NEW YORK, May 14 (Reuters) - Moody's Investors Service on Wednesday said it will reassess the mortgage exposures of top rated bond insurer Financial Security Assurance in light of its worse-than-expected losses from some mortgage bonds.

If the review results in higher loss expectations from FSA's exposure to bad mortgages, the company's cash cushion could be depleted, which in turn may pressure its "AAA" ratings, Moody's said in a statement.

Moody's currently has a stable outlook on the insurer, indicating a rating change is not anticipated over the next 12-to-18 months.

FSA, part of French-Belgian financial services group Dexia (DEXI.BR: Quote, Profile, Research), on Wednesday reported a net loss of $421.6 million in the first quarter versus $85.2 million profit a year ago, after taking almost $318 million of after-tax charges on credit default swaps and $195.3 million after-tax loss expenses on mortgage exposure.

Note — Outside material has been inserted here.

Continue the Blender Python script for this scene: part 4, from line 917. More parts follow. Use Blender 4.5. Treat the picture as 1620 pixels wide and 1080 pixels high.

The company incurred significant losses during the first quarter, with $333 million of loss reserve charges on direct home equity lines of credit (HELOC) and closed-end second lien residential mortgage-backed securities, Moody's said.

"We believe that we have reserved appropriately for losses in the HELOC and Alt-A closed-end second-lien mortgage portfolio," said FSA spokesman Tom Vogel.

The loss brings the insurer's cumulative loss reserve charge for its mortgage-related exposures to approximately $420 million, which is in line with Moody's prior expected case loss estimate for these exposures of $434 million, Moody's said.